→ Data section
####

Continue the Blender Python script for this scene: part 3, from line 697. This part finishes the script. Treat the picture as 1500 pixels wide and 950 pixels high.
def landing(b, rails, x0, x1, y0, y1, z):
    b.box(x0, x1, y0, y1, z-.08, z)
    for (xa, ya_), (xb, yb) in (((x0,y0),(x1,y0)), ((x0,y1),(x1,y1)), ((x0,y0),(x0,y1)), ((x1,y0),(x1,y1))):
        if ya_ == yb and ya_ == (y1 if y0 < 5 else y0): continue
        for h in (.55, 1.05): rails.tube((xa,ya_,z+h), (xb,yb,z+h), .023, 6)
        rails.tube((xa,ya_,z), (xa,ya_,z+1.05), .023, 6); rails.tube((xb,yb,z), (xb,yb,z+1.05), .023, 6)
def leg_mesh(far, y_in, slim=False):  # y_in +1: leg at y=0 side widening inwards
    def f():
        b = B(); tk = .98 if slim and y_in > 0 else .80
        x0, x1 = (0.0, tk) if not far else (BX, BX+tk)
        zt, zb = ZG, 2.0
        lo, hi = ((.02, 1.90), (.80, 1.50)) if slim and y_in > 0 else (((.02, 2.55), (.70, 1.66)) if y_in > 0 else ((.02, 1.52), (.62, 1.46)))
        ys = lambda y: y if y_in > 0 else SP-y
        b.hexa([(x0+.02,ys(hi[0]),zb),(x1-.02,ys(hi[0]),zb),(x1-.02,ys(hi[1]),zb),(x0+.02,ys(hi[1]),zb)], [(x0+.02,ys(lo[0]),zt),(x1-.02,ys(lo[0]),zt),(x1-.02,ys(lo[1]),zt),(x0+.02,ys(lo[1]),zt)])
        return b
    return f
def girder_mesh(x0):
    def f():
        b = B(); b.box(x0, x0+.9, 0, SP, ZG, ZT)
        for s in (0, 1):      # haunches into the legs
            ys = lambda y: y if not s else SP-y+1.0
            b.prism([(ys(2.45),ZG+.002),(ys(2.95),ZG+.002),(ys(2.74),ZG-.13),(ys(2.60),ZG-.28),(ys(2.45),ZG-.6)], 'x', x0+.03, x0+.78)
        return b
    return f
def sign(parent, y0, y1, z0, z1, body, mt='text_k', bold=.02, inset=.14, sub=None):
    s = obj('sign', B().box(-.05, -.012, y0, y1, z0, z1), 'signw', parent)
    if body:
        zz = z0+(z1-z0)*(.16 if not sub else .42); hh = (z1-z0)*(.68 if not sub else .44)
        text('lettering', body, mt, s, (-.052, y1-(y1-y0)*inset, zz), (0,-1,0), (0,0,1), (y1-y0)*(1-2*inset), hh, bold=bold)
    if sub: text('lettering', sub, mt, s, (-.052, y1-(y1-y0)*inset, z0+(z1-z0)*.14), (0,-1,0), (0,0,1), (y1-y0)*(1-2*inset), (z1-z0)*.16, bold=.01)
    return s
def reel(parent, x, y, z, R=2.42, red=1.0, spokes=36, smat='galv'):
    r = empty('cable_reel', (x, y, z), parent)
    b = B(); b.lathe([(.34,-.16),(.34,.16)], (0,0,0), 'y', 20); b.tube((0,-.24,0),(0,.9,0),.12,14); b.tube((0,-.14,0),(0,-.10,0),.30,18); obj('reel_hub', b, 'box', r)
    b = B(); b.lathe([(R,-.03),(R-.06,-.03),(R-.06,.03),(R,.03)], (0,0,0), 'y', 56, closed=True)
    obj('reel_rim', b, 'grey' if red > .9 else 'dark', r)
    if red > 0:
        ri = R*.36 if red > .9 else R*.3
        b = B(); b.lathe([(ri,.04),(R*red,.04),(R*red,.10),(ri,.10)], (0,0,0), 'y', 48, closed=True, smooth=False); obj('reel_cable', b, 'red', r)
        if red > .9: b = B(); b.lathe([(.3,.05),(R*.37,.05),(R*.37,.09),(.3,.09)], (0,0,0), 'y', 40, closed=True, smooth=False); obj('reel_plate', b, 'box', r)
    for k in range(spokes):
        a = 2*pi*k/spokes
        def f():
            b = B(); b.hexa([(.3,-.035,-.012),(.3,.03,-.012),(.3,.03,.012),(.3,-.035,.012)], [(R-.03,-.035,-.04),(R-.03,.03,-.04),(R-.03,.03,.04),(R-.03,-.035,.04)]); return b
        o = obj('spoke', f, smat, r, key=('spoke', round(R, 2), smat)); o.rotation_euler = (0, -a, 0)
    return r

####

→ What you have to do
Repeat the material above in full, keeping every word.

→ Reply
Continue the Blender Python script for this scene: part 3, from line 697. This part finishes the script. Treat the picture as 1500 pixels wide and 950 pixels high.
def landing(b, rails, x0, x1, y0, y1, z):
    b.box(x0, x1, y0, y1, z-.08, z)
    for (xa, ya_), (xb, yb) in (((x0,y0),(x1,y0)), ((x0,y1),(x1,y1)), ((x0,y0),(x0,y1)), ((x1,y0),(x1,y1))):
        if ya_ == yb and ya_ == (y1 if y0 < 5 else y0): continue
        for h in (.55, 1.05): rails.tube((xa,ya_,z+h), (xb,yb,z+h), .023, 6)
        rails.tube((xa,ya_,z), (xa,ya_,z+1.05), .023, 6); rails.tube((xb,yb,z), (xb,yb,z+1.05), .023, 6)
def leg_mesh(far, y_in, slim=False):  # y_in +1: leg at y=0 side widening inwards
    def f():
        b = B(); tk = .98 if slim and y_in > 0 else .80
        x0, x1 = (0.0, tk) if not far else (BX, BX+tk)
        zt, zb = ZG, 2.0
        lo, hi = ((.02, 1.90), (.80, 1.50)) if slim and y_in > 0 else (((.02, 2.55), (.70, 1.66)) if y_in > 0 else ((.02, 1.52), (.62, 1.46)))
        ys = lambda y: y if y_in > 0 else SP-y
        b.hexa([(x0+.02,ys(hi[0]),zb),(x1-.02,ys(hi[0]),zb),(x1-.02,ys(hi[1]),zb),(x0+.02,ys(hi[1]),zb)], [(x0+.02,ys(lo[0]),zt),(x1-.02,ys(lo[0]),zt),(x1-.02,ys(lo[1]),zt),(x0+.02,ys(lo[1]),zt)])
        return b
    return f
def girder_mesh(x0):
    def f():
        b = B(); b.box(x0, x0+.9, 0, SP, ZG, ZT)
        for s in (0, 1):      # haunches into the legs
            ys = lambda y: y if not s else SP-y+1.0
            b.prism([(ys(2.45),ZG+.002),(ys(2.95),ZG+.002),(ys(2.74),ZG-.13),(ys(2.60),ZG-.28),(ys(2.45),ZG-.6)], 'x', x0+.03, x0+.78)
        return b
    return f
def sign(parent, y0, y1, z0, z1, body, mt='text_k', bold=.02, inset=.14, sub=None):
    s = obj('sign', B().box(-.05, -.012, y0, y1, z0, z1), 'signw', parent)
    if body:
        zz = z0+(z1-z0)*(.16 if not sub else .42); hh = (z1-z0)*(.68 if not sub else .44)
        text('lettering', body, mt, s, (-.052, y1-(y1-y0)*inset, zz), (0,-1,0), (0,0,1), (y1-y0)*(1-2*inset), hh, bold=bold)
    if sub: text('lettering', sub, mt, s, (-.052, y1-(y1-y0)*inset, z0+(z1-z0)*.14), (0,-1,0), (0,0,1), (y1-y0)*(1-2*inset), (z1-z0)*.16, bold=.01)
    return s
def reel(parent, x, y, z, R=2.42, red=1.0, spokes=36, smat='galv'):
    r = empty('cable_reel', (x, y, z), parent)
    b = B(); b.lathe([(.34,-.16),(.34,.16)], (0,0,0), 'y', 20); b.tube((0,-.24,0),(0,.9,0),.12,14); b.tube((0,-.14,0),(0,-.10,0),.30,18); obj('reel_hub', b, 'box', r)
    b = B(); b.lathe([(R,-.03),(R-.06,-.03),(R-.06,.03),(R,.03)], (0,0,0), 'y', 56, closed=True)
    obj('reel_rim', b, 'grey' if red > .9 else 'dark', r)
    if red > 0:
        ri = R*.36 if red > .9 else R*.3
        b = B(); b.lathe([(ri,.04),(R*red,.04),(R*red,.10),(ri,.10)], (0,0,0), 'y', 48, closed=True, smooth=False); obj('reel_cable', b, 'red', r)
        if red > .9: b = B(); b.lathe([(.3,.05),(R*.37,.05),(R*.37,.09),(.3,.09)], (0,0,0), 'y', 40, closed=True, smooth=False); obj('reel_plate', b, 'box', r)
    for k in range(spokes):
        a = 2*pi*k/spokes
        def f():
            b = B(); b.hexa([(.3,-.035,-.012),(.3,.03,-.012),(.3,.03,.012),(.3,-.035,.012)], [(R-.03,-.035,-.04),(R-.03,.03,-.04),(R-.03,.03,.04),(R-.03,-.035,.04)]); return b
        o = obj('spoke', f, smat, r, key=('spoke', round(R, 2), smat)); o.rotation_euler = (0, -a, 0)
    return r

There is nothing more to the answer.